— Stated task —
Omit every picture, and retype the lines that run from the beginning of the data below through the line containing "PI = math.pi", inclusive.

# # #

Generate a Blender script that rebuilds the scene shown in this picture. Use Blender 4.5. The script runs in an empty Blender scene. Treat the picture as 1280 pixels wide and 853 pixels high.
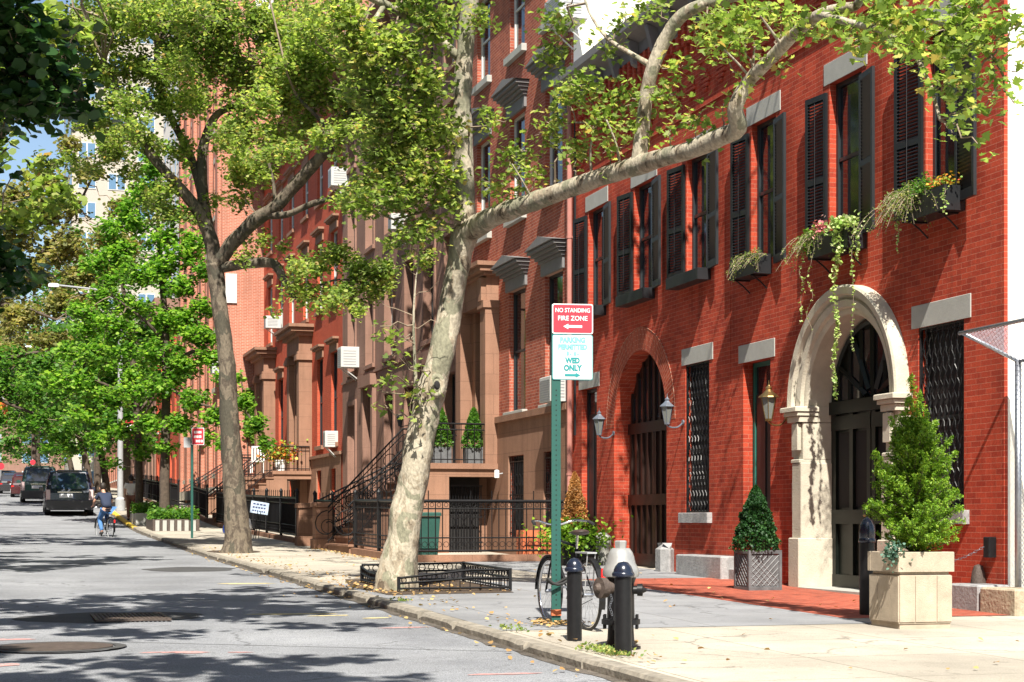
import bpy, bmesh, math, random
import numpy as np
from mathutils import Vector, Matrix, noise as mnoise
random.seed(7); RNG = np.random.default_rng(7)
SC = bpy.context.scene
COL = SC.collection
PI = math.pi

# ------------------------------------------------------------------ camera, sky, sun, exposure
FPX = 2116.0; TH = math.atan(634/2116.0); CT, ST = math.cos(TH), math.sin(TH); EYE = 1.3
cam_d = bpy.data.cameras.new('camera'); cam = bpy.data.objects.new('camera', cam_d); COL.objects.link(cam)
cam.location = (0, 0, EYE); cam.rotation_euler = (PI/2, 0, -TH)
cam_d.sensor_width = 36; cam_d.lens = FPX/1280*36; cam_d.shift_y = 223.5/1280; cam_d.clip_end = 3000; cam_d.clip_start = .1
SC.camera = cam
LX, LY, LZ = -.195, -.79, 1.0
SUN_DIR = Vector((LX, LY, LZ)).normalized()
world = bpy.data.worlds.new('World'); SC.world = world; world.use_nodes = True
wn = world.node_tree.nodes; wl = world.node_tree.links
sky = wn.new('ShaderNodeTexSky'); sky.sky_type = 'NISHITA'; sky.sun_disc = False
sky.sun_elevation = math.asin(SUN_DIR.z); sky.sun_rotation = math.atan2(SUN_DIR.x, SUN_DIR.y)
wn['Background'].inputs[1].default_value = .075
wl.new(sky.outputs[0], wn['Background'].inputs[0])
sd = bpy.data.lights.new('sun', 'SUN'); sd.energy = 5.0; sd.angle = math.radians(.53); sd.color = (1, .94, .84)
so = bpy.data.objects.new('sun', sd); COL.objects.link(so)
so.rotation_euler = SUN_DIR.to_track_quat('Z', 'Y').to_euler(); so.location = (-10, -20, 40)
SC.view_settings.view_transform = 'Standard'; SC.view_settings.look = 'None'
SC.view_settings.gamma = 1; SC.view_settings.exposure = 1.12
SC.cycles.max_bounces = 6; SC.cycles.transparent_max_bounces = 8

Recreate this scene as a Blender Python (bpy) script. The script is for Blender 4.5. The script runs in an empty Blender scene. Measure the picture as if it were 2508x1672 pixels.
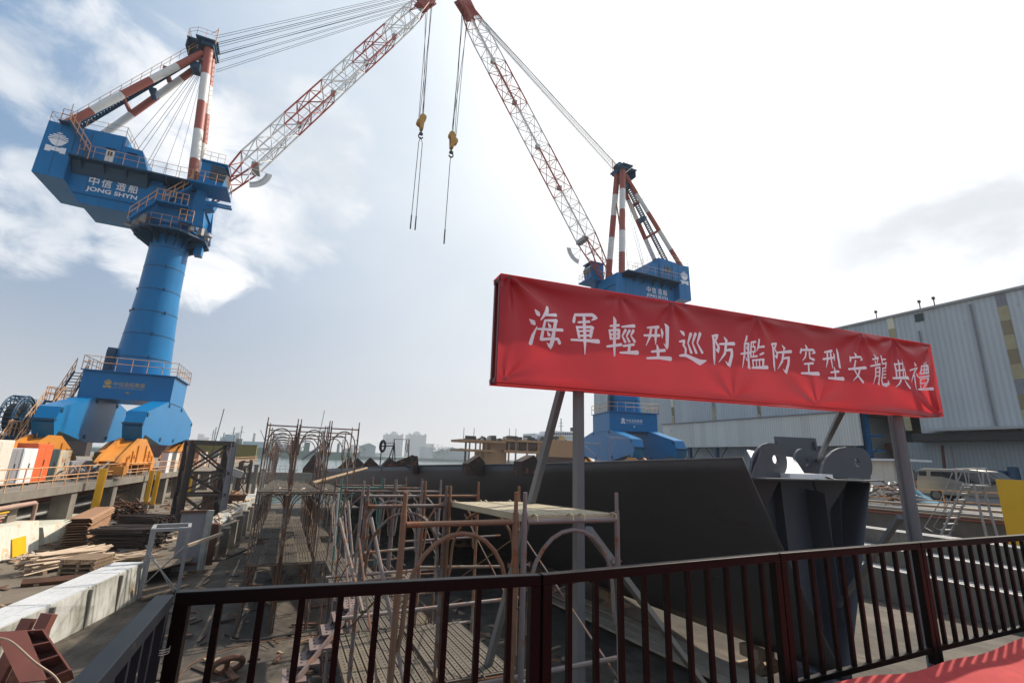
import bpy, math, random
from mathutils import Vector, Matrix
rnd = random.Random(7)
SC = bpy.context.scene
COL = SC.collection
V = Vector
R = math.radians
# ---------------------------------------------------------------- camera model (16.5 mm lens, eye 4.6 m over the slipway)
FPX, CX, CY = 1150.0, 1254.0, 836.0
PITCH, ROLL, YAW, EYE = R(14.0), R(1.93), R(24.3), 4.6
def _w(v):
    c, s = math.cos(YAW), math.sin(YAW)
    return V((v[0]*c+v[1]*s, -v[0]*s+v[1]*c, v[2]))
_f = V((0, math.cos(PITCH), math.sin(PITCH))); _u = V((0, -math.sin(PITCH), math.cos(PITCH))); _r = V((1, 0, 0))
RT = _w(math.cos(ROLL)*_r+math.sin(ROLL)*_u); UP = _w(-math.sin(ROLL)*_r+math.cos(ROLL)*_u); FW = _w(_f)
def ray(u, v): return FW+(u-CX)/FPX*RT-(v-CY)/FPX*UP
def at(u, v, ax, val):
    """survey of the photograph: point of the ray through (u, v) where coordinate ax equals val"""
    d = ray(u, v); o = V((0, 0, EYE)); k = (val-o[ax])/d[ax]
    return o+k*d
def floor_z(y): return 0.52-0.035*y

# ---------------------------------------------------------------- mesh builder
class MB:
    def __init__(s, T=None): s.v=[]; s.f=[]; s.m=[]; s.T=T
    def add(s, vs, fs, m=0):
        n=len(s.v)
        for p in vs:
            p=V(p); s.v.append(s.T@p if s.T is not None else p)
        for f in fs: s.f.append([i+n for i in f]); s.m.append(m)
    def box(s, c, d, m=0, rz=0, rot=None):
        hx,hy,hz=d[0]/2,d[1]/2,d[2]/2
        vs=[V((x,y,z)) for x in(-hx,hx) for y in(-hy,hy) for z in(-hz,hz)]
        M=rot if rot is not None else Matrix.Rotation(rz,3,'Z')
        c=V(c); vs=[M@p+c for p in vs]
        s.add(vs,[(0,1,3,2),(4,6,7,5),(0,4,5,1),(2,3,7,6),(0,2,6,4),(1,5,7,3)],m)
    def span(s, a, b, m=0):
        s.box([(a[i]+b[i])/2 for i in range(3)],[abs(b[i]-a[i]) for i in range(3)],m)
    def bar(s, a, b, w, h, m=0, up=(0,0,1)):
        a,b=V(a),V(b); d=(b-a)
        if d.length<1e-6: return
        d.normalize(); u=V(up)
        if abs(d.dot(u))>.985: u=V((0,1,0))
        x=d.cross(u).normalized(); z=x.cross(d).normalized()
        vs=[]
        for p in(a,b):
            for i,j in((-1,-1),(1,-1),(1,1),(-1,1)): vs.append(p+x*(w/2*i)+z*(h/2*j))
        s.add(vs,[(0,3,2,1),(4,5,6,7),(0,1,5,4),(1,2,6,5),(2,3,7,6),(3,0,4,7)],m)
    def tube(s, a, b, r, n=8, m=0, r2=None, cap=True):
        a,b=V(a),V(b); d=b-a
        if d.length<1e-6: return
        d.normalize(); u=V((0,0,1)) if abs(d.z)<.98 else V((1,0,0))
        x=d.cross(u).normalized(); y=d.cross(x); r2=r if r2 is None else r2
        vs=[a+(x*math.cos(t)+y*math.sin(t))*r for t in [2*math.pi*i/n for i in range(n)]]
        vs+=[b+(x*math.cos(t)+y*math.sin(t))*r2 for t in [2*math.pi*i/n for i in range(n)]]
        fs=[(i,(i+1)%n,n+(i+1)%n,n+i) for i in range(n)]
        if cap: fs+=[tuple(range(n-1,-1,-1)),tuple(range(n,2*n))]
        s.add(vs,fs,m)
    def path(s, pts, r, n=6, m=0, closed=False):
        pts=[V(p) for p in pts]; N=len(pts); rings=[]; px=None
        for i,p in enumerate(pts):
            if closed: d=pts[(i+1)%N]-pts[i-1]
            else: d=pts[min(i+1,N-1)]-pts[max(i-1,0)]
            d.normalize()
            if px is None:
                u=V((0,0,1)) if abs(d.z)<.9 else V((1,0,0)); px=d.cross(u).normalized()
            px=(px-d*px.dot(d)).normalized(); py=d.cross(px)
            rings.append([p+(px*math.cos(t)+py*math.sin(t))*r for t in [2*math.pi*k/n for k in range(n)]])
        vs=[q for g in rings for q in g]; fs=[]
        for i in range(N if closed else N-1):
            j=(i+1)%N
            for k in range(n): fs.append((i*n+k,i*n+(k+1)%n,j*n+(k+1)%n,j*n+k))
        if not closed: fs+=[tuple(range(n-1,-1,-1)),tuple(range((N-1)*n,N*n))]
        s.add(vs,fs,m)
    def prism(s, poly, ext, m=0):
        """planar polygon of 3-D points swept along ext"""
        p=[V(q) for q in poly]; e=V(ext); n=len(p)
        s.add(p+[q+e for q in p],[tuple(range(n-1,-1,-1)),tuple(range(n,2*n))]+[(i,(i+1)%n,n+(i+1)%n,n+i) for i in range(n)],m)
    def lathe(s, prof, c=(0,0,0), n=24, m=0, axis='Z', cap=True):
        c=V(c); vs=[]; K=len(prof)
        for r,z in prof:
            for i in range(n):
                t=2*math.pi*i/n; a,b=r*math.cos(t),r*math.sin(t)
                vs.append(c+(V((a,b,z)) if axis=='Z' else V((a,z,b)) if axis=='Y' else V((z,a,b))))
        fs=[(k*n+i,k*n+(i+1)%n,(k+1)*n+(i+1)%n,(k+1)*n+i) for k in range(K-1) for i in range(n)]
        if cap: fs+=[tuple(range(n-1,-1,-1)),tuple(range((K-1)*n,K*n))]
        s.add(vs,fs,m)
    def grid(s, fn, nu, nv, m=0):
        vs=[fn(i/nu,j/nv) for j in range(nv+1) for i in range(nu+1)]
        s.add(vs,[(j*(nu+1)+i,j*(nu+1)+i+1,(j+1)*(nu+1)+i+1,(j+1)*(nu+1)+i) for j in range(nv) for i in range(nu)],m)
    def mesh(s, name, mats, smooth=False, angle=35):
        me=bpy.data.meshes.new(name); me.from_pydata([tuple(p) for p in s.v],[],s.f)
        mats=mats if isinstance(mats,(list,tuple)) else [mats]
        for m in mats: me.materials.append(m)
        if len(mats)>1: me.polygons.foreach_set('material_index',s.m)
        import bmesh
        bm=bmesh.new(); bm.from_mesh(me); bmesh.ops.recalc_face_normals(bm,faces=bm.faces)
        if smooth:
            for f in bm.faces: f.smooth=True
            for e in bm.edges:
                if len(e.link_faces)==2 and e.calc_face_angle(0)>R(angle): e.smooth=False
        bm.to_mesh(me); bm.free(); me.update()
        return me
    def build(s, name, mats, parent=None, smooth=False, loc=None):
        o=bpy.data.objects.new(name,s.mesh(name,mats,smooth)); COL.objects.link(o)
        if parent is not None: o.parent=parent
        if loc is not None: o.location=loc
        return o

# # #

— Written answer —
Generate a Blender script that rebuilds the scene shown in this picture. Use Blender 4.5. The script runs in an empty Blender scene. Treat the picture as 1280 pixels wide and 853 pixels high.
import bpy, bmesh, math, random
import numpy as np
from mathutils import Vector, Matrix, noise as mnoise
random.seed(7); RNG = np.random.default_rng(7)
SC = bpy.context.scene
COL = SC.collection
PI = math.pi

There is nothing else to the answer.